_Required task_
Gather, from the data below, each line in which the word "empty" occurs.

'''

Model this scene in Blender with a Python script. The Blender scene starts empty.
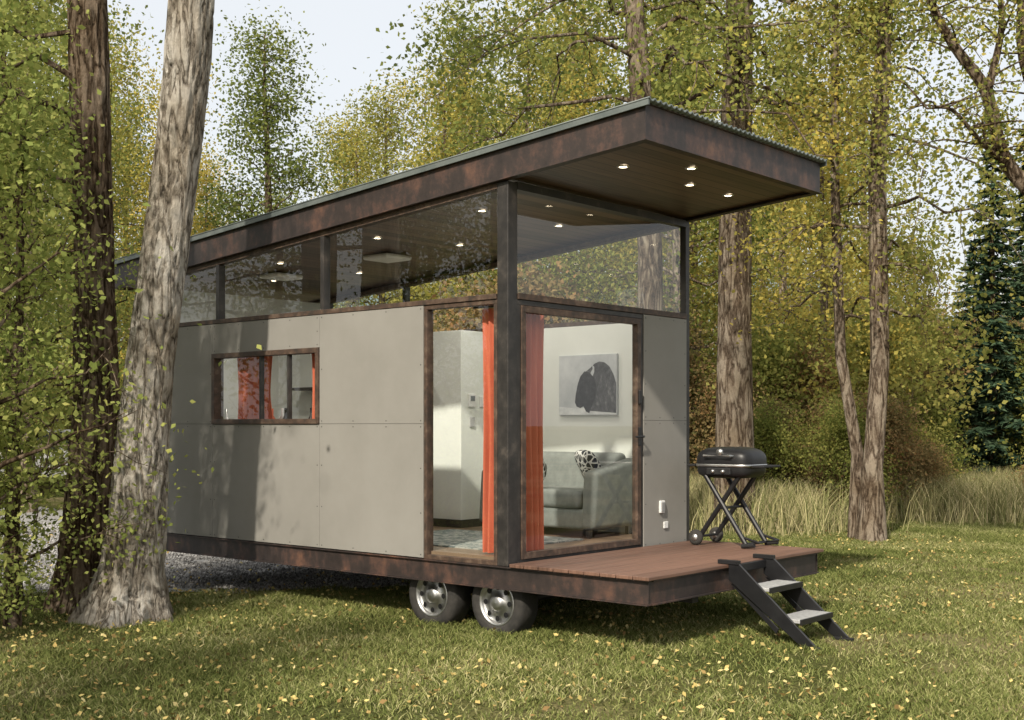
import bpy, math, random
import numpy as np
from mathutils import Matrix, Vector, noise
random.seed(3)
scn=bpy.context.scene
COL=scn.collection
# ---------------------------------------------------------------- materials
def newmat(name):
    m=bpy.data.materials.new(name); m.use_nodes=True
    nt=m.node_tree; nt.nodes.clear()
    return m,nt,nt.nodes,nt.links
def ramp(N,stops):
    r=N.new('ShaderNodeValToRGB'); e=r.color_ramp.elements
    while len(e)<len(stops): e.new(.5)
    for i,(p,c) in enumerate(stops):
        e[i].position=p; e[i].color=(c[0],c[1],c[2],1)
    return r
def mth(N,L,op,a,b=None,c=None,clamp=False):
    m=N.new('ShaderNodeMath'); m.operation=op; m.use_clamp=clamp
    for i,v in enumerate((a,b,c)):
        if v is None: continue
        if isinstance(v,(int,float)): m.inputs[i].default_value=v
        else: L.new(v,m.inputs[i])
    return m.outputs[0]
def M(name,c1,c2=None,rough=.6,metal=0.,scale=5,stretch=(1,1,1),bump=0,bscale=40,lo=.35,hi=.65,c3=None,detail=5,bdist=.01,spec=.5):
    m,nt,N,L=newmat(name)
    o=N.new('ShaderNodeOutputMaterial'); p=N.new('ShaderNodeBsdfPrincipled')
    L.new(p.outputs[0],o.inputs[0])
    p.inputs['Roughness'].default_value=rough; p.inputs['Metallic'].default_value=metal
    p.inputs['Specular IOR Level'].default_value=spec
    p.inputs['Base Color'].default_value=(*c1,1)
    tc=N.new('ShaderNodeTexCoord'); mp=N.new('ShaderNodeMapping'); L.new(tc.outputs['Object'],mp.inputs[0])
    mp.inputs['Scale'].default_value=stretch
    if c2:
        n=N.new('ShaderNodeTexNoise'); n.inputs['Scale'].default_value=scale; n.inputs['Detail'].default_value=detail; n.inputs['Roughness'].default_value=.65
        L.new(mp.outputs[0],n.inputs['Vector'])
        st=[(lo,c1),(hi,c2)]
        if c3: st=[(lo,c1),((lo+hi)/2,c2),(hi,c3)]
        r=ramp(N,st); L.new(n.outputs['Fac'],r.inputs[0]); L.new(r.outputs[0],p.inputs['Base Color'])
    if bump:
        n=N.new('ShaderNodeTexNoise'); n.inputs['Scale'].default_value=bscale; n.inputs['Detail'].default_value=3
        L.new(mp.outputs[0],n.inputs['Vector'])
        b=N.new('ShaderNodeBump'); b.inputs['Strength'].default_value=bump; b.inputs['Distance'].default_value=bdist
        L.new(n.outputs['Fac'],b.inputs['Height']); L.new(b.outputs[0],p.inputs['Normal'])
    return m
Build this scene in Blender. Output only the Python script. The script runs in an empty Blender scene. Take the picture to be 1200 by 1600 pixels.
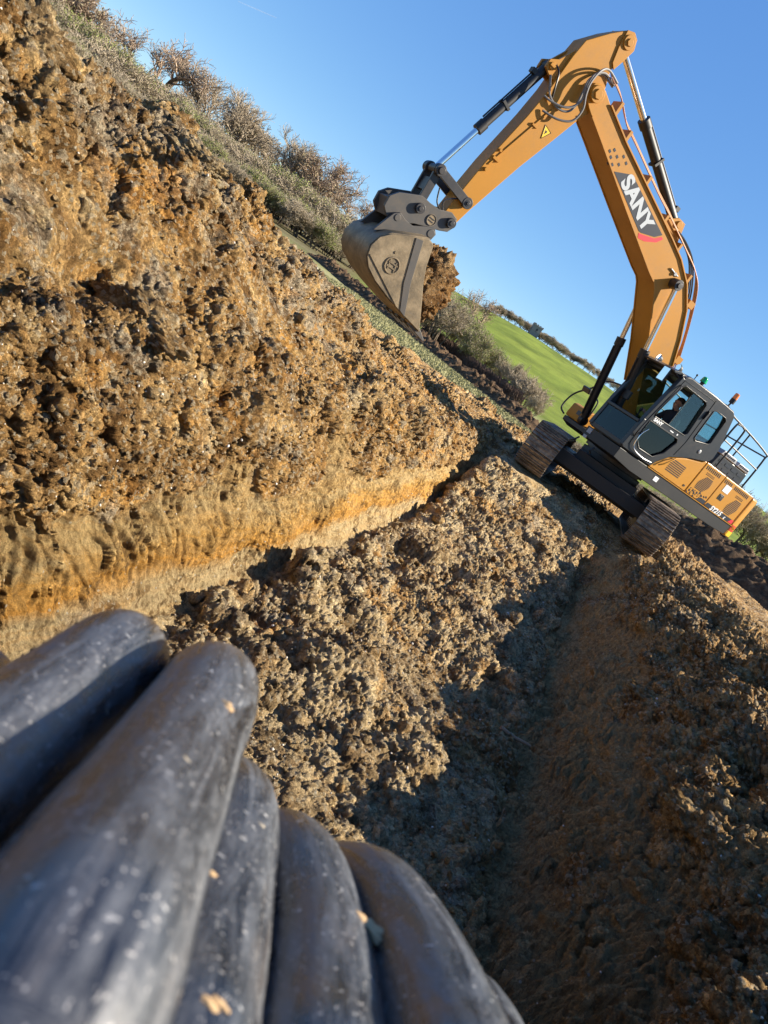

'''

_Result of this exercise_
Model this scene in Blender with a Python script. The Blender scene starts empty.
Build this scene in Blender. Output only the Python script. The script runs in an empty Blender scene. Take the picture to be 1200 by 1600 pixels.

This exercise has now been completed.